(418d) Development of a Multi-Stage Membrane Distillation System for Treatment of Hydraulic Fracturing Flow Back Waters

Authors: 
Sardari, K., University of arkansas
Wickramasinghe, S. R., University of Arkansas
The reuse of wastewater for beneficial uses has become increasingly important in recent years. There is an urgent need to develop innovative and more effective technologies for treatment of wastewaters. Many of these wastewaters such as hydraulic fracturing flow back waters, contain very high dissolved solids (TDS). For example, treatment of hydraulic fracturing flowback waters can be very challenging as they often contain very high TDS, in excess of 200,000 ppm as well as dissolved surfactants and small organic compounds. Treatment of these highly impaired wastewaters is therefore very challenging. Pressure driven membrane processes such as reverse osmosis are impractical for treating very high salinity wastewaters due to the high osmotic back pressure that must be overcome. Membrane distillation has been proposed as a new unit operation for treatment of very high TDS wastewaters. One of the advantages of membrane distillation is the fact that low grade waste heat may be used.

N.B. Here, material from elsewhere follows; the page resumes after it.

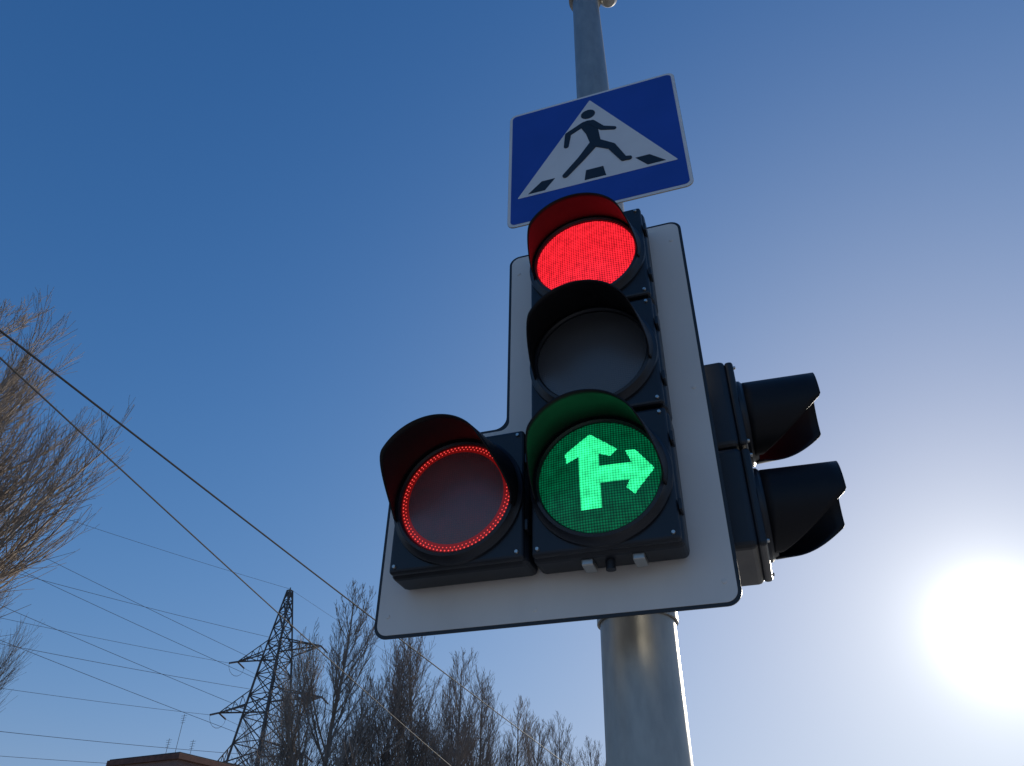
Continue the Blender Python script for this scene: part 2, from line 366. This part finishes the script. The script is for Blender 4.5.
# ------------------------------------------------------------ pylon
M_steel=mat('pylon_steel',(.10,.095,.09),.7,metal=.2,noise=(1,.2))
M_ins=mat('insulator_glass',(.12,.10,.09),.3)
PYL=(-29.35,100,-.1)
line_dir=np.array([-.51,-.86,0]);arm=np.array([.86,-.51,0])
def wd(h): return 8.4-.19*h if h<31 else 2.51-(h-31)*.235
def pylon(name,loc):
    e=empty(name,loc,0);ls=[]
    def cpt(h,i):
        s=wd(h)/2;sx=(-1,1,1,-1)[i];sy=(-1,-1,1,1)[i];return arm*s*sx+line_dir*s*sy+np.array([0,0,h])
    hs=[0,7,13,17,20.5,23.5,26,28.5,30.5,32.5,34.5,36.5,38.2,39.6]
    for a,b in zip(hs[:-1],hs[1:]):
        for i in range(4):
            j=(i+1)%4
            ls.append(([cpt(a,i),cpt(b,i)],.15 if a<30 else .11))
            ls.append(([cpt(a,i),cpt(b,j)],.075));ls.append(([cpt(a,j),cpt(b,i)],.075));ls.append(([cpt(b,i),cpt(b,j)],.065))
    tips=[]
    ins=[]
    for h,l in((18.6,7.4),(24.8,8.6),(31,7.2)):
        for sd in(-1,1):
            tip=arm*sd*l+np.array([0,0,h+.2])
            i0,i1=(1,2) if sd>0 else (0,3)
            for i in(i0,i1):
                A=cpt(h,i);B=cpt(h+1.9,i)
                ls.append(([A,tip],.10));ls.append(([B,tip],.085))
                for t in(.25,.5,.75):
                    ls.append(([A+(tip-A)*t,B+(tip-B)*t],.05))
                    ls.append(([A+(tip-A)*(t-.25),B+(tip-B)*t],.05))
            for t in(.25,.5,.75):
                A=cpt(h,i0);B=cpt(h,i1);ls.append(([A+(tip-A)*t,B+(tip-B)*t],.05))
            for q in(1,-1):
                end=tip+line_dir*q*1.3+np.array([0,0,-.5]);ins.append(([tip,end],.12))
            p=[tip+line_dir*q*1.3*math.cos(t)+np.array([0,0,-.5-1.3*math.sin(t)]) for q,t in [(1,k*math.pi/8) for k in range(9)]]
            ins.append((p,.03))
            tips.append(tip)
    ls.append(([np.array([0,0,39.4]),np.array([0,0,40])],.08))
    tubes('lattice',ls,M_steel,e);tubes('insulators',ins,M_ins,e)
    return tips
tips=pylon('transmission_tower',PYL)
P0=np.array(PYL);tips.append(np.array([0,0,39.8]))
def cat(a,b,sag,n=40):
    a=np.array(a,float);b=np.array(b,float);t=np.linspace(0,1,n)[:,None]
    p=a+(b-a)*t;p[:,2]-=(4*sag*t*(1-t))[:,0];return p
M_wire=mat('aluminium_wire',(.16,.16,.17),.5,metal=.4);M_cable=mat('black_cable',(.02,.02,.022),.6)
L1=[];
nxt=np.array([-120.,-200,0]);far=np.array([105.,180,-3])
for t in tips:
    L1.append((cat(P0+t+line_dir*1.3*(0 if t[2]>35 else 1)-[0,0,.5*(t[2]<35)],P0+t+nxt,7,60),.020))
    L1.append((cat(P0+t-line_dir*1.3*(0 if t[2]>35 else 1)-[0,0,.5*(t[2]<35)],P0+t+far,6,30),.020))
tubes('power_line',L1,M_wire,sides=4)
ll=[]
for i,zz in enumerate((16.5,15.3,13.2,11.6)):
    ll.append((cat((-52-i,14,zz+10.5),(2+i,74,zz-3.5),1.2,40),.013))
tubes('power_line',ll,M_wire,sides=4)
def cable(a,b,sag,r): 
    return tubes('overhead_cable',[(cat(a,b,sag,60),r)],M_cable,sides=6)
cable((-9.2,-2.0,6.05+CH),(9.75,53,5.3+CH),.25,.014)
cable((-8.4,-1.0,6.5+CH),(3.2,53,4.4+CH),.42,.012)
M_wood=mat('wooden_pole',(.16,.12,.09),.9,noise=(4,.3))
for x,y,h in((9.75,53,7.1),(3.2,53,6.2),(-9.2,-2.05,8.4),(-8.4,-1.05,8.4)):
    UP=empty('utility_pole',(x,y,-.13));lathe('shaft',[(.16,-.1),(.11,h),(0,h)],M_wood,UP,n=16,axis='Z')
# ------------------------------------------------------------ brick building
M_brick=bpy.data.materials.new('brick_wall');M_brick.use_nodes=True
n_=M_brick.node_tree;bt=n_.nodes.new('ShaderNodeTexBrick');bt.inputs['Color1'].default_value=(.20,.075,.05,1);bt.inputs['Color2'].default_value=(.26,.11,.07,1);bt.inputs['Mortar'].default_value=(.3,.28,.25,1)
bt.inputs['Scale'].default_value=1;bt.inputs['Brick Width'].default_value=.26;bt.inputs['Row Height'].default_value=.075;bt.inputs['Mortar Size'].default_value=.01
t_=n_.nodes.new('ShaderNodeTexCoord');s_=n_.nodes.new('ShaderNodeSeparateXYZ');c_=n_.nodes.new('ShaderNodeCombineXYZ');a_=n_.nodes.new('ShaderNodeMath')
n_.links.new(t_.outputs['Object'],s_.inputs[0]);n_.links.new(s_.outputs[0],a_.inputs[0]);n_.links.new(s_.outputs[1],a_.inputs[1]);n_.links.new(a_.outputs[0],c_.inputs[0]);n_.links.new(s_.outputs[2],c_.inputs[1])
n_.links.new(c_.outputs[0],bt.inputs['Vector']);n_.links.new(bt.outputs[0],n_.nodes['Principled BSDF'].inputs['Base Color']);n_.nodes['Principled BSDF'].inputs['Roughness'].default_value=.9
M_roof=mat('roof_felt',(.05,.045,.045),.9,noise=(1,.2));M_glass=mat('window_glass',(.03,.04,.05),.08);M_frame=mat('window_frame',(.7,.7,.68),.5)
M_corn=mat('cornice_brick',(.16,.075,.055),.9,noise=(3,.3))
B=empty('brick_building',(-31,80,-.1),math.atan2(.47,-.88)-math.pi)
HB=15.9;BW=9.5
box('walls',-BW,0,.0,12,0,HB-.5,M_brick,B)
box('cornice',-BW-.25,.25,-.25,12.25,HB-.5,HB,M_corn,B,.02)
box('roof',-BW-.1,.1,-.1,12.1,HB+.002,HB+.12,M_roof,B)
for f in range(5):
    for k in range(3):
        x=-1.8-k*2.95;z=1.2+f*2.95
        box('window_frame',x-.75,x+.75,-.04,.02,z,z+1.5,M_frame,B);box('window_glass',x-.67,x+.67,-.06,-.042,z+.08,z+1.42,M_glass,B)
    for k in range(3):
        y=2.2+k*3.6;z=1.2+f*2.95
        box('window_frame',-.02,.04,y-.7,y+.7,z,z+1.5,M_frame,B);box('window_glass',.042,.06,y-.62,y+.62,z+.08,z+1.42,M_glass,B)
box('chimney',-8,-7.3,6,6.7,HB+.1,HB+.9,M_brick,B)
an=[]
for x,y,h in((-3.0,2,4.2),(-5.5,3,2.3),(-2.0,3,1.9)):
    an.append(([np.array([x,y,HB]),np.array([x,y,HB+h])],.03))
    for q in range(4): an.append(([np.array([x-.4+.04*q,y,HB+h-.15-.22*q]),np.array([x+.4-.04*q,y,HB+h-.15-.22*q])],.015))
tubes('antennas',an,M_steel,B)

Here we have developed a multi-staged membrane distillation system for maximizing water recovery from actual hydraulic fracturing flowback waters. The multi-stage system has been designed to different on-site applications for wastewaters with specific TDS levels. We show that ideal membrane properties vary as the TDS of the feed increases above 300,000. At lower TDS values membranes should be selected that maximize flux. However at TDS values above 300,000, membrane surface properties such as roughness becomes important. At theses higher TDS values leakage of the feed through the membrane pores and into the permeate side is a major concern. In addition appropriate pretreatment of the feed to remove dissolved organic compounds is essential prior to membrane distillation.

Here different membranes have been used in the different stages and performance of the system in terms of water recovery potential and specific energy consumption has been evaluated. Significant concentration of the feed has been conducted and over 60% water recovery has been achieved for actual hydraulic fracturing flowback waters from Marcellus shale containing over 100,000 ppm TDS.